Supplied information.
START

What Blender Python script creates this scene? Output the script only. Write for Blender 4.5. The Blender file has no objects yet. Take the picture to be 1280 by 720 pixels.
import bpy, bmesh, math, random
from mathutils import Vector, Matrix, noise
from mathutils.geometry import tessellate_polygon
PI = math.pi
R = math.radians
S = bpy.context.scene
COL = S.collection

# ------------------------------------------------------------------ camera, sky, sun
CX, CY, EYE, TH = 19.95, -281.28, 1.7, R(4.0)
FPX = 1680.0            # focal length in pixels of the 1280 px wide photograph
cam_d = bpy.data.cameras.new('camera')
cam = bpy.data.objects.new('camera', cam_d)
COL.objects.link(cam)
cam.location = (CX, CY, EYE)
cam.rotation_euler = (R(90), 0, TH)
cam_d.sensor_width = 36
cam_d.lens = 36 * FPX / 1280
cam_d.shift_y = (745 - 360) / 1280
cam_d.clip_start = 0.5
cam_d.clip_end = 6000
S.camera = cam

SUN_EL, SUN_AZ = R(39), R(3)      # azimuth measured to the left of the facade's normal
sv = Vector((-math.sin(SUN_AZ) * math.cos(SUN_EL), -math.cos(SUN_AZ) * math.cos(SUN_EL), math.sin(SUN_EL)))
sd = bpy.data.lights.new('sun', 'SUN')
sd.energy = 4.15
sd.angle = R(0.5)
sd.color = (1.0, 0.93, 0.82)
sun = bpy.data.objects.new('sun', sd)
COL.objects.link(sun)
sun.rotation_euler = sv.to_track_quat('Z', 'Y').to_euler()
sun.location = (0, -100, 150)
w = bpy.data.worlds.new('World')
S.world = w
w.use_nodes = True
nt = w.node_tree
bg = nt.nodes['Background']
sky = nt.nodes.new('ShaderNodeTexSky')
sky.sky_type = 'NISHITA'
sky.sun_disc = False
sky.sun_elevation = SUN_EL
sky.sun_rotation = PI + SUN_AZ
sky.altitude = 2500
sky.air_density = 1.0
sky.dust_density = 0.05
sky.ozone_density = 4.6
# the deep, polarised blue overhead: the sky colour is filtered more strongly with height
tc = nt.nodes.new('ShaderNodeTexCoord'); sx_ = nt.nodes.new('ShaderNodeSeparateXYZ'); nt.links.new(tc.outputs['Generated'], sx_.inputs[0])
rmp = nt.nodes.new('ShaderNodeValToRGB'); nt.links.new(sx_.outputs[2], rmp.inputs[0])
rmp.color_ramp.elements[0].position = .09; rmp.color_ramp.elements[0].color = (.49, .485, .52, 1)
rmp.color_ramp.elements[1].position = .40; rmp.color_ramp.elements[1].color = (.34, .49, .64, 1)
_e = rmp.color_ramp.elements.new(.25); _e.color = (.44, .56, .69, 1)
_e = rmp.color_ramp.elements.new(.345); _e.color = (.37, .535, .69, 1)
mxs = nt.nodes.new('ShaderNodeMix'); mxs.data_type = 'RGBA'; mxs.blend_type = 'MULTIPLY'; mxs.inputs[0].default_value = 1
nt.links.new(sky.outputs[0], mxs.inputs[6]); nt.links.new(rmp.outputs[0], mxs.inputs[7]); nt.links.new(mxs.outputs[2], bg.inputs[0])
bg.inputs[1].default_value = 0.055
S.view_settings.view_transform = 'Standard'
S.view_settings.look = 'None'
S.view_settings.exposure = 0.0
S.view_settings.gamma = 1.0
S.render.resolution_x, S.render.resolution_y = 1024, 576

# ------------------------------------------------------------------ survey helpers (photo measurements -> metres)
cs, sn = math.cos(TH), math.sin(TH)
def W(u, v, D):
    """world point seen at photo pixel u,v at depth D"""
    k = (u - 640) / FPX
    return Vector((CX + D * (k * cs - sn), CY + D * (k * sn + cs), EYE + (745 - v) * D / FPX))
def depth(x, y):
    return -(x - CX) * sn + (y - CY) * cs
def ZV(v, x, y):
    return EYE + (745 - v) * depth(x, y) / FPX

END

Instruction. Emit, unaltered, the lines from the top of the listing down through the line that holds "COL = S.collection"; emit nothing else.

Exercise solution.
What Blender Python script creates this scene? Output the script only. Write for Blender 4.5. The Blender file has no objects yet. Take the picture to be 1280 by 720 pixels.
import bpy, bmesh, math, random
from mathutils import Vector, Matrix, noise
from mathutils.geometry import tessellate_polygon
PI = math.pi
R = math.radians
S = bpy.context.scene
COL = S.collection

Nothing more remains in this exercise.